■ Aim of the exercise ■
Scan the records below. List lines holding "this".

■ Records ■
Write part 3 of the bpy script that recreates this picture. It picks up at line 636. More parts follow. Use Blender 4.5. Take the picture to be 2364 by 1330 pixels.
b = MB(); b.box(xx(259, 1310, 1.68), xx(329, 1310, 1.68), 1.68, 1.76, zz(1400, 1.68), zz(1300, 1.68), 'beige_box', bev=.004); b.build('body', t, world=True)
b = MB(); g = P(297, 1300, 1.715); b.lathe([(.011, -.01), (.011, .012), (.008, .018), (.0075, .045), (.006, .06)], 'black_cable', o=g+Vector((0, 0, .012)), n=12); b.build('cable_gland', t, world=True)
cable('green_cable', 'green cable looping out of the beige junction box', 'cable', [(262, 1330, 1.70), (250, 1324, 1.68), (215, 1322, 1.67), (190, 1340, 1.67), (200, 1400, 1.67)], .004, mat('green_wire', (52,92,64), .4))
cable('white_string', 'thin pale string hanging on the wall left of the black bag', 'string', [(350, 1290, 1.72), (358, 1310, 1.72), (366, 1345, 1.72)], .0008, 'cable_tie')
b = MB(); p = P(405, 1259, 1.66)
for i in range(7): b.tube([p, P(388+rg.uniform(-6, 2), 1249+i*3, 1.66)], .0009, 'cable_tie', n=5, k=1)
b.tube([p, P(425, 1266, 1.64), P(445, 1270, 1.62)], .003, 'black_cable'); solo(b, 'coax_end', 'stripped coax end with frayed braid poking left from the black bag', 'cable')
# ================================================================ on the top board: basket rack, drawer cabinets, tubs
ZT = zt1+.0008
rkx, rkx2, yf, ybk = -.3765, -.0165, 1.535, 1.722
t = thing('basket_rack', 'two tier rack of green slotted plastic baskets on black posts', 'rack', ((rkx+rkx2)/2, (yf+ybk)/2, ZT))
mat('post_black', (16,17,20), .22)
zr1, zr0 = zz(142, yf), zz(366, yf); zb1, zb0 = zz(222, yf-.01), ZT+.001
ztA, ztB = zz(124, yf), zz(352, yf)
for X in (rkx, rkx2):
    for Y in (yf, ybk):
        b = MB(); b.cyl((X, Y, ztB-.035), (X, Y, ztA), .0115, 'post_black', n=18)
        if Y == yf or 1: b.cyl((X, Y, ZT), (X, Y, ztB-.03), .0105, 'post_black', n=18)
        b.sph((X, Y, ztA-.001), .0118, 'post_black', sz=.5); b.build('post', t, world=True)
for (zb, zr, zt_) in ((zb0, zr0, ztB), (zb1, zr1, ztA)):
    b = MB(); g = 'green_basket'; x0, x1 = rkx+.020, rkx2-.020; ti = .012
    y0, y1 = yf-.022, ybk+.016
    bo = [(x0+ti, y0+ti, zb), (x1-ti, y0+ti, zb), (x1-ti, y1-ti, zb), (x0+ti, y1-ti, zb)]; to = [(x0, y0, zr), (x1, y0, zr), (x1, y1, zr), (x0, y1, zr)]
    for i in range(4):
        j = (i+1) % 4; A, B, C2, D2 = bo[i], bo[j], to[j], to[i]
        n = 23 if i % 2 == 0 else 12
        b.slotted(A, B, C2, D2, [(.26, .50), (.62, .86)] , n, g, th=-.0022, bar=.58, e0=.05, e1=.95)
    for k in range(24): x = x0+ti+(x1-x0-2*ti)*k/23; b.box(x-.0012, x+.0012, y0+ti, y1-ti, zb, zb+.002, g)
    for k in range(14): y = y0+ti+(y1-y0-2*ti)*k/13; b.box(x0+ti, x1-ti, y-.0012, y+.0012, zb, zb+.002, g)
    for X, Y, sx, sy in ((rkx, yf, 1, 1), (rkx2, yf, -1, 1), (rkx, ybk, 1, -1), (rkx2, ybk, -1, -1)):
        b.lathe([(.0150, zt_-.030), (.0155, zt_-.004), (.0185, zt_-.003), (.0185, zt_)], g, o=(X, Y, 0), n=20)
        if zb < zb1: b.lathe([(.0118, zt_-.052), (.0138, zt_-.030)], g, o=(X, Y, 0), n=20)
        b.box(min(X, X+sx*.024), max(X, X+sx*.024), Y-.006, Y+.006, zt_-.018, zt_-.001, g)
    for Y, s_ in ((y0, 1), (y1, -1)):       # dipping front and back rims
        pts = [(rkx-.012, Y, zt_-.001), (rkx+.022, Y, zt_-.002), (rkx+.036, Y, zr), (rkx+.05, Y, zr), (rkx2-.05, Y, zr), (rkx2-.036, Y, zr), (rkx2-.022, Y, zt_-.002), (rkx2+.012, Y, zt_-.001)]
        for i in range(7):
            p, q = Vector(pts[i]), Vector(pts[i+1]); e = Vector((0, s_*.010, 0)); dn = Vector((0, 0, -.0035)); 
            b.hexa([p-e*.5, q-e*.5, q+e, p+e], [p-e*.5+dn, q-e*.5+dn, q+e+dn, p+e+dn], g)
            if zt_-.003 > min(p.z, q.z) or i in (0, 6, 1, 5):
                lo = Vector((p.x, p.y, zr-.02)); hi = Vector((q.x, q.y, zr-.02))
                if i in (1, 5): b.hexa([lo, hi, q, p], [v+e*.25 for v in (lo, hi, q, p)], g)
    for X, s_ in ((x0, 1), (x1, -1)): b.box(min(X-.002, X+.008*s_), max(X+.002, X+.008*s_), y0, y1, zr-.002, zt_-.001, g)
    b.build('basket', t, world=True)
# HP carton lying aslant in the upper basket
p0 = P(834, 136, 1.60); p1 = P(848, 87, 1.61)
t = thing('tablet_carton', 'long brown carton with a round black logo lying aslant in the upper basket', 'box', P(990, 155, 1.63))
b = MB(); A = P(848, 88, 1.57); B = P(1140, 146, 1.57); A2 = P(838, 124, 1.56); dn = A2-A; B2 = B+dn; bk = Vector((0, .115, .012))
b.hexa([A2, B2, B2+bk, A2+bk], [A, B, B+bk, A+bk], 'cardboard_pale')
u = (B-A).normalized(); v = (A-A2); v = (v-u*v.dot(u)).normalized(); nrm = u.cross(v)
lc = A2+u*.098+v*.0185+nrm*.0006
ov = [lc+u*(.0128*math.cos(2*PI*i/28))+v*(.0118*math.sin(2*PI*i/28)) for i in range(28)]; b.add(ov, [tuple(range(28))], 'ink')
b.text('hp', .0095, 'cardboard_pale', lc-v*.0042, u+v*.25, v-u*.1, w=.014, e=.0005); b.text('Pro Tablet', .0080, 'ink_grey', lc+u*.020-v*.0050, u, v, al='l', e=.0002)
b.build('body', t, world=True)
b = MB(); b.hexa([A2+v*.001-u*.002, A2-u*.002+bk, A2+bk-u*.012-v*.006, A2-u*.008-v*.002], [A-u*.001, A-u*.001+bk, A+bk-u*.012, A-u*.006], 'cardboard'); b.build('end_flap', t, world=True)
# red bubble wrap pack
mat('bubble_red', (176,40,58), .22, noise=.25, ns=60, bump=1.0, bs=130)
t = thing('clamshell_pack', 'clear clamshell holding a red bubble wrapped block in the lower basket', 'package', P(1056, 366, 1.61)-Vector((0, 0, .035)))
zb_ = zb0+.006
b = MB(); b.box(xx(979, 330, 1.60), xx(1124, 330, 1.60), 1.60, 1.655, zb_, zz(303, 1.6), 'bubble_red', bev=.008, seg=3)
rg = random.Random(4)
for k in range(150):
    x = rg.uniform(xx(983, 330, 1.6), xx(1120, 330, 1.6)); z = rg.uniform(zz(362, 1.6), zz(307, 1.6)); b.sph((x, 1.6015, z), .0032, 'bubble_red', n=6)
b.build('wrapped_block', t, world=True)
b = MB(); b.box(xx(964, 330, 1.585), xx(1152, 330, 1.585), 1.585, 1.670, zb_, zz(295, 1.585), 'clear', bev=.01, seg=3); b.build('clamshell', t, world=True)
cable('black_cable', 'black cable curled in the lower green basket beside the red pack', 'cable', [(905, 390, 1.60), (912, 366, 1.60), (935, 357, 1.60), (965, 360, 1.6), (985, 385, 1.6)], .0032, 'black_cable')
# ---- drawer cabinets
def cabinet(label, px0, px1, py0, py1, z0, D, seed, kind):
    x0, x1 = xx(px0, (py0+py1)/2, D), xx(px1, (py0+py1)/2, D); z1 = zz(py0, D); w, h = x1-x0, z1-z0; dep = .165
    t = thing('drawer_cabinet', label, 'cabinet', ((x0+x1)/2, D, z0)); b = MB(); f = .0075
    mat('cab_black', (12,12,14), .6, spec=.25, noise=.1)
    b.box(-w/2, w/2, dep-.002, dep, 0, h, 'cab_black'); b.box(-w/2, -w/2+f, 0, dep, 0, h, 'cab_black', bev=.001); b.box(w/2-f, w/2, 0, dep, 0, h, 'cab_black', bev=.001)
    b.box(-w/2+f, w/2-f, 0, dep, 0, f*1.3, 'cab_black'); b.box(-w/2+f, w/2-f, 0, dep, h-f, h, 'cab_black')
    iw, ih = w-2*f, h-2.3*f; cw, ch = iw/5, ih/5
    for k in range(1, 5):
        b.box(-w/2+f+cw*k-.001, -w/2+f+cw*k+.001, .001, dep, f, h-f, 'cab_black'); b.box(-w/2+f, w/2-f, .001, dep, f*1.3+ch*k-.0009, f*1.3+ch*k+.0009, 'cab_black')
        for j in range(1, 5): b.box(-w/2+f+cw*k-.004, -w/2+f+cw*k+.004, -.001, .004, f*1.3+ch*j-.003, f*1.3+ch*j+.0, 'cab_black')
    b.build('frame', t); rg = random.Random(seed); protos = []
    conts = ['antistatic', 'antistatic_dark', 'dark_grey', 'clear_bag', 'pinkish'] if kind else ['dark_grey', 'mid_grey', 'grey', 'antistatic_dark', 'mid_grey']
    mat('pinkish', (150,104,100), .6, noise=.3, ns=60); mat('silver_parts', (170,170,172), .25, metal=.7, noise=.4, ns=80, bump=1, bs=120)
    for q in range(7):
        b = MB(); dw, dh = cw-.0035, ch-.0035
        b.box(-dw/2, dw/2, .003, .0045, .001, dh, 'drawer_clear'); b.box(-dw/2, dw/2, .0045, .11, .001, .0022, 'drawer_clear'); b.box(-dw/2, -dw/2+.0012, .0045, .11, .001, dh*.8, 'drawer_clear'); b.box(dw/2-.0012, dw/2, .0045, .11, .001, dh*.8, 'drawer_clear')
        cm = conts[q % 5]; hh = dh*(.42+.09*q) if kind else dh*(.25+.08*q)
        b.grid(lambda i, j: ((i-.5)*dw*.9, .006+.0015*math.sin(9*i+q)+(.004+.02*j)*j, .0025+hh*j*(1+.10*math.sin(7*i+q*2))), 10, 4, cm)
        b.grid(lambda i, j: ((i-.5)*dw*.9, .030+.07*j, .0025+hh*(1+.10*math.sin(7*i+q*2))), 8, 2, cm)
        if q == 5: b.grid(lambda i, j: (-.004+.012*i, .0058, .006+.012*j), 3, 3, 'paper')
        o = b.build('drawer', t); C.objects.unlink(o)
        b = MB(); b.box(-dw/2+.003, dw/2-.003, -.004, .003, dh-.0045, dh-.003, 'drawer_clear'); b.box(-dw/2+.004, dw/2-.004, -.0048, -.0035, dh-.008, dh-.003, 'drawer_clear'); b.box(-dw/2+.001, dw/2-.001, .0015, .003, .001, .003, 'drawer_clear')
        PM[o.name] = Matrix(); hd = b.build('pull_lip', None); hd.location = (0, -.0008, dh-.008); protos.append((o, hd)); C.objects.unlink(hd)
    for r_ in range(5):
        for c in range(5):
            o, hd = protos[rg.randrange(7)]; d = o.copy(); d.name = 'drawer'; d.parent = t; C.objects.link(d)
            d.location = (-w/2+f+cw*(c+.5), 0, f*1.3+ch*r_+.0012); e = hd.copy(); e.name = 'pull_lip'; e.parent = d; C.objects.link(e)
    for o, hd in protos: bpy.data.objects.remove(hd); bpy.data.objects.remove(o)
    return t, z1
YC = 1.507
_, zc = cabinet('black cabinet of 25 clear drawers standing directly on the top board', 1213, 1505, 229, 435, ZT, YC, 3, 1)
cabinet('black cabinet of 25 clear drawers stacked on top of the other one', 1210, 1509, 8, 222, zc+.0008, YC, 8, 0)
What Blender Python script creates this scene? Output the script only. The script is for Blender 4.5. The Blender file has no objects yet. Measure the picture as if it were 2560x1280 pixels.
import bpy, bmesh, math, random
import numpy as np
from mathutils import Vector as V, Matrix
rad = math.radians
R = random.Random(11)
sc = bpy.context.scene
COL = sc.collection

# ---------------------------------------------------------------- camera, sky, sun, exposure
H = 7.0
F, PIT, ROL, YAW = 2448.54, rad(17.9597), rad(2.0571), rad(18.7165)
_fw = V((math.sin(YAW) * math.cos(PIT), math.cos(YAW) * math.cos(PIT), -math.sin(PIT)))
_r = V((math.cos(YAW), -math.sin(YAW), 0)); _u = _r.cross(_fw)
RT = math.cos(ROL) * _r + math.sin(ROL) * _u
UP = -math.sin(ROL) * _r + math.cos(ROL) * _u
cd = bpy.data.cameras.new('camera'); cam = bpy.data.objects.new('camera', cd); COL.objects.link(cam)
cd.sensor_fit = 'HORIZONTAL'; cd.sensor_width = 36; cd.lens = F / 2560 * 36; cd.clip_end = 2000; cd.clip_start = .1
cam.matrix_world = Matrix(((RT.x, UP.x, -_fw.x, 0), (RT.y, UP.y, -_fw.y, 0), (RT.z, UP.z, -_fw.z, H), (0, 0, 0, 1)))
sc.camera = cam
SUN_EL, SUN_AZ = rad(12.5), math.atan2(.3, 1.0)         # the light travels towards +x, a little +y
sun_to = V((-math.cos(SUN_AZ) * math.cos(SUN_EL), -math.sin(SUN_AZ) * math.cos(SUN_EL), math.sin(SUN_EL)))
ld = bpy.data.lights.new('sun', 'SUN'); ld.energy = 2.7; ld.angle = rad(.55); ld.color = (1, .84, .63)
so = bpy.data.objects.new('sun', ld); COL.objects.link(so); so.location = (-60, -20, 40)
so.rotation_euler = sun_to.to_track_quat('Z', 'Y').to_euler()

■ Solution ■
Write part 3 of the bpy script that recreates this picture. It picks up at line 636. More parts follow. Use Blender 4.5. Take the picture to be 2364 by 1330 pixels.
What Blender Python script creates this scene? Output the script only. The script is for Blender 4.5. The Blender file has no objects yet. Measure the picture as if it were 2560x1280 pixels.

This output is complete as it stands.